:: To be done ::
Copy exactly, and only, the lines below from the first through the one containing "SC.camera = cam", both included; pictures are omitted.

:: Stored data ::
■ ■ ■ ■
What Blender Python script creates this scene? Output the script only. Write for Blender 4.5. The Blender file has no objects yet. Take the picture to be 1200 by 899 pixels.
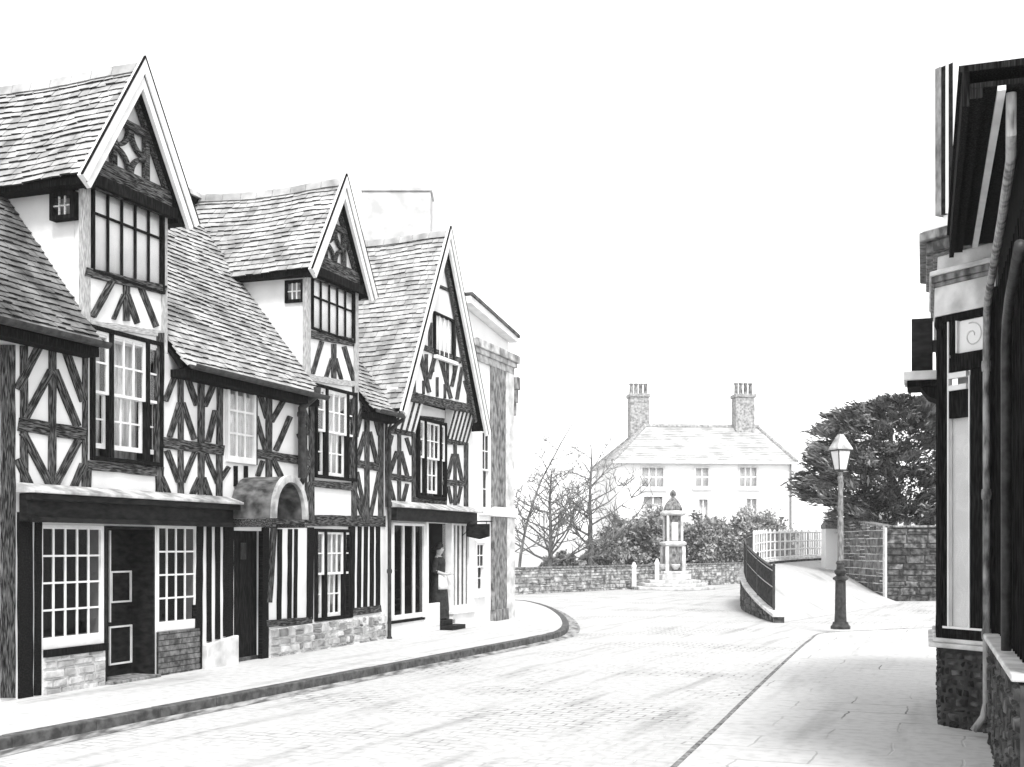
import bpy, bmesh, math, random
from mathutils import Vector, Matrix
random.seed(7)
R = math.radians
SC = bpy.context.scene
COL = SC.collection

# ------------------------------------------------------------------ camera, sky, sun, exposure
cam_d = bpy.data.cameras.new('camera')
cam_d.sensor_width = 36.0
cam_d.lens = 42.0
cam_d.shift_y = 0.1588
cam_d.clip_start = 0.1
cam_d.clip_end = 9000
cam = bpy.data.objects.new('camera', cam_d)
cam.location = (0, 0, 1.65)
cam.rotation_euler = (R(90), 0, 0)
COL.objects.link(cam)
SC.camera = cam

SUN_EL, SUN_DIR = R(54), Vector((0.14, -0.8))
world = bpy.data.worlds.new('World')
SC.world = world
world.use_nodes = True
wn = world.node_tree
bg = wn.nodes['Background']
sky = wn.nodes.new('ShaderNodeTexSky')
sky.sky_type = 'NISHITA'
sky.sun_disc = False
sky.sun_elevation = SUN_EL
sky.sun_rotation = math.atan2(SUN_DIR.x, SUN_DIR.y)
sky.air_density = 1.0
sky.dust_density = 1.0
hsv = wn.nodes.new('ShaderNodeHueSaturation')
hsv.inputs['Saturation'].default_value = 0.0        # a white overcast sky
wn.links.new(sky.outputs[0], hsv.inputs['Color'])
wn.links.new(hsv.outputs[0], bg.inputs['Color'])
bg.inputs['Strength'].default_value = 0.15
sun_d = bpy.data.lights.new('sun', 'SUN')
sun_d.energy = 1.5
sun_d.angle = R(12)
sun_d.color = (1.0, 0.995, 0.985)
sun = bpy.data.objects.new('sun', sun_d)
COL.objects.link(sun)
sv = Vector((SUN_DIR.x, SUN_DIR.y, 0)).normalized() * math.cos(SUN_EL) + Vector((0, 0, math.sin(SUN_EL)))
sun.rotation_euler = sv.to_track_quat('Z', 'Y').to_euler()
SC.view_settings.view_transform = 'Standard'
SC.view_settings.look = 'None'
SC.view_settings.exposure = 1.2
SC.view_settings.gamma = 1.0
SC.view_settings.use_curve_mapping = False
SC.cycles.max_bounces = 6
SC.cycles.transparent_max_bounces = 12

# ------------------------------------------------------------------ materials
def nodes_of(name):
    m = bpy.data.materials.new(name)
    m.use_nodes = True
    nt = m.node_tree
    return m, nt, nt.nodes['Principled BSDF']

def g(v):
    return (v, v, v, 1)

def mat(name, lo, hi, scale=4.0, stretch=(1, 1, 1), rough=0.8, bump=0.3, bscale=None, lo_pos=0.35, hi_pos=0.65,
        detail=6.0, spec=0.3, tone=False, dist=0.0, bdist=0.01):
    m, nt, b = nodes_of(name)
    tc = nt.nodes.new('ShaderNodeTexCoord')
    mp = nt.nodes.new('ShaderNodeMapping')
    mp.inputs['Scale'].default_value = stretch
    nt.links.new(tc.outputs['Object'], mp.inputs['Vector'])
    n = nt.nodes.new('ShaderNodeTexNoise')
    n.inputs['Scale'].default_value = scale
    n.inputs['Detail'].default_value = detail
    n.inputs['Distortion'].default_value = dist
    nt.links.new(mp.outputs[0], n.inputs['Vector'])
    cr = nt.nodes.new('ShaderNodeValToRGB')
    cr.color_ramp.elements[0].position = lo_pos
    cr.color_ramp.elements[0].color = g(lo)
    cr.color_ramp.elements[1].position = hi_pos
    cr.color_ramp.elements[1].color = g(hi)
    nt.links.new(n.outputs[0], cr.inputs[0])
    out = cr.outputs[0]
    if tone:
        at = nt.nodes.new('ShaderNodeAttribute')
        at.attribute_name = 'tone'
        mx = nt.nodes.new('ShaderNodeMix')
        mx.data_type = 'RGBA'
        mx.blend_type = 'MULTIPLY'
        mx.inputs[0].default_value = 1.0
        nt.links.new(out, mx.inputs[6])
        nt.links.new(at.outputs['Fac'], mx.inputs[7])
        out = mx.outputs[2]
    nt.links.new(out, b.inputs['Base Color'])
    b.inputs['Roughness'].default_value = rough
    b.inputs['Specular IOR Level'].default_value = spec
    if bump:
        n2 = nt.nodes.new('ShaderNodeTexNoise')
        n2.inputs['Scale'].default_value = bscale or scale * 3
        n2.inputs['Detail'].default_value = 8
        nt.links.new(mp.outputs[0], n2.inputs['Vector'])
        bp = nt.nodes.new('ShaderNodeBump')
        bp.inputs['Strength'].default_value = bump
        bp.inputs['Distance'].default_value = bdist
        nt.links.new(n2.outputs[0], bp.inputs['Height'])
        nt.links.new(bp.outputs[0], b.inputs['Normal'])
    return m

def glass_mat(name, tint=1.0, refl=1.0, k=0.9, base=0.03):
    m = bpy.data.materials.new(name)
    m.use_nodes = True
    nt = m.node_tree
    nt.nodes.clear()
    o = nt.nodes.new('ShaderNodeOutputMaterial')
    mix = nt.nodes.new('ShaderNodeMixShader')
    lw = nt.nodes.new('ShaderNodeLayerWeight')
    lw.inputs['Blend'].default_value = 0.5
    pw = nt.nodes.new('ShaderNodeMath')
    pw.operation = 'POWER'
    pw.inputs[1].default_value = 4.0
    fr = nt.nodes.new('ShaderNodeMath')
    fr.operation = 'MULTIPLY_ADD'
    fr.inputs[1].default_value = k
    fr.inputs[2].default_value = base
    nt.links.new(lw.outputs['Facing'], pw.inputs[0])
    nt.links.new(pw.outputs[0], fr.inputs[0])
    tr = nt.nodes.new('ShaderNodeBsdfTransparent')
    tr.inputs['Color'].default_value = g(tint)
    gl = nt.nodes.new('ShaderNodeBsdfGlossy')
    gl.inputs['Color'].default_value = g(refl)
    gl.inputs['Roughness'].default_value = 0.02
    tc = nt.nodes.new('ShaderNodeTexCoord')
    n = nt.nodes.new('ShaderNodeTexNoise')
    n.inputs['Scale'].default_value = 3.0
    n.inputs['Detail'].default_value = 1.0
    bp = nt.nodes.new('ShaderNodeBump')
    bp.inputs['Strength'].default_value = 0.25
    bp.inputs['Distance'].default_value = 0.02
    nt.links.new(tc.outputs['Object'], n.inputs['Vector'])
    nt.links.new(n.outputs[0], bp.inputs['Height'])
    nt.links.new(bp.outputs[0], gl.inputs['Normal'])
    nt.links.new(fr.outputs[0], mix.inputs[0])
    nt.links.new(tr.outputs[0], mix.inputs[1])
    nt.links.new(gl.outputs[0], mix.inputs[2])
    nt.links.new(mix.outputs[0], o.inputs['Surface'])
    return m

def sett_mat(name, rot, bw, bh, lo, hi, mortar, joint=0.012, bump=0.6, offset=0.5, streak=0.0, p0=0.5, p1=0.68):
    """worn stone paving: brick pattern whose joints fade in and out, broad wear patches"""
    m, nt, b = nodes_of(name)
    tc = nt.nodes.new('ShaderNodeTexCoord')
    mp = nt.nodes.new('ShaderNodeMapping')
    mp.inputs['Rotation'].default_value = (0, 0, rot)
    nt.links.new(tc.outputs['Object'], mp.inputs['Vector'])
    wob = nt.nodes.new('ShaderNodeTexNoise')
    wob.inputs['Scale'].default_value = 2.3
    wob.inputs['Detail'].default_value = 4
    nt.links.new(mp.outputs[0], wob.inputs['Vector'])
    mad = nt.nodes.new('ShaderNodeVectorMath')
    mad.operation = 'MULTIPLY_ADD'
    mad.inputs[1].default_value = (0.10, 0.10, 0)
    nt.links.new(wob.outputs[1], mad.inputs[0])
    nt.links.new(mp.outputs[0], mad.inputs[2])
    br = nt.nodes.new('ShaderNodeTexBrick')
    br.offset = offset
    br.inputs['Scale'].default_value = 1.0
    br.inputs['Mortar Size'].default_value = joint
    br.inputs['Mortar Smooth'].default_value = 0.5
    br.inputs['Brick Width'].default_value = bw
    br.inputs['Row Height'].default_value = bh
    br.inputs['Color1'].default_value = g(lo)
    br.inputs['Color2'].default_value = g(hi)
    br.inputs['Mortar'].default_value = g(mortar)
    nt.links.new(mad.outputs[0], br.inputs['Vector'])
    big = nt.nodes.new('ShaderNodeTexNoise')
    big.inputs['Scale'].default_value = 0.55
    big.inputs['Detail'].default_value = 5
    nt.links.new(mp.outputs[0], big.inputs['Vector'])
    rr = nt.nodes.new('ShaderNodeValToRGB')
    rr.color_ramp.elements[0].position = p0
    rr.color_ramp.elements[0].color = g(1)
    rr.color_ramp.elements[1].position = p1
    rr.color_ramp.elements[1].color = g(0)
    nt.links.new(big.outputs[0], rr.inputs[0])
    mx = nt.nodes.new('ShaderNodeMix')
    mx.data_type = 'RGBA'
    nt.links.new(rr.outputs[0], mx.inputs[0])
    nt.links.new(br.outputs[0], mx.inputs[6])
    mx.inputs[7].default_value = g((lo + hi) / 2)
    fine = nt.nodes.new('ShaderNodeTexNoise')
    fine.inputs['Scale'].default_value = 9
    fine.inputs['Detail'].default_value = 8
    nt.links.new(mp.outputs[0], fine.inputs['Vector'])
    fr = nt.nodes.new('ShaderNodeValToRGB')
    fr.color_ramp.elements[0].position = 0.3
    fr.color_ramp.elements[0].color = g(0.8)
    fr.color_ramp.elements[1].position = 0.55
    fr.color_ramp.elements[1].color = g(1)
    nt.links.new(fine.outputs[0], fr.inputs[0])
    mu = nt.nodes.new('ShaderNodeMix')
    mu.data_type = 'RGBA'
    mu.blend_type = 'MULTIPLY'
    mu.inputs[0].default_value = 1
    nt.links.new(mx.outputs[2], mu.inputs[6])
    nt.links.new(fr.outputs[0], mu.inputs[7])
    out = mu.outputs[2]
    if streak:
        mp2 = nt.nodes.new('ShaderNodeVectorMath')
        mp2.operation = 'MULTIPLY'
        mp2.inputs[1].default_value = (3.2, .30, 1)
        nt.links.new(mp.outputs[0], mp2.inputs[0])
        st = nt.nodes.new('ShaderNodeTexNoise')
        st.inputs['Scale'].default_value = 1.0
        st.inputs['Detail'].default_value = 7
        st.inputs['Distortion'].default_value = .15
        nt.links.new(mp2.outputs[0], st.inputs['Vector'])
        sr = nt.nodes.new('ShaderNodeValToRGB')
        sr.color_ramp.elements[0].position = 0.54
        sr.color_ramp.elements[0].color = g(1)
        sr.color_ramp.elements[1].position = 0.72
        sr.color_ramp.elements[1].color = g(1 - streak)
        nt.links.new(st.outputs[0], sr.inputs[0])
        m3 = nt.nodes.new('ShaderNodeMix')
        m3.data_type = 'RGBA'
        m3.blend_type = 'MULTIPLY'
        m3.inputs[0].default_value = 1
        nt.links.new(out, m3.inputs[6])
        nt.links.new(sr.outputs[0], m3.inputs[7])
        out = m3.outputs[2]
    nt.links.new(out, b.inputs['Base Color'])
    b.inputs['Roughness'].default_value = 0.75
    bp = nt.nodes.new('ShaderNodeBump')
    bp.inputs['Strength'].default_value = bump
    bp.inputs['Distance'].default_value = 0.015
    nt.links.new(br.outputs[1], bp.inputs['Height'])
    bp.invert = True
    nt.links.new(bp.outputs[0], b.inputs['Normal'])
    return m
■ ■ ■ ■
:: Solution to the problem ::
What Blender Python script creates this scene? Output the script only. Write for Blender 4.5. The Blender file has no objects yet. Take the picture to be 1200 by 899 pixels.
import bpy, bmesh, math, random
from mathutils import Vector, Matrix
random.seed(7)
R = math.radians
SC = bpy.context.scene
COL = SC.collection

# ------------------------------------------------------------------ camera, sky, sun, exposure
cam_d = bpy.data.cameras.new('camera')
cam_d.sensor_width = 36.0
cam_d.lens = 42.0
cam_d.shift_y = 0.1588
cam_d.clip_start = 0.1
cam_d.clip_end = 9000
cam = bpy.data.objects.new('camera', cam_d)
cam.location = (0, 0, 1.65)
cam.rotation_euler = (R(90), 0, 0)
COL.objects.link(cam)
SC.camera = cam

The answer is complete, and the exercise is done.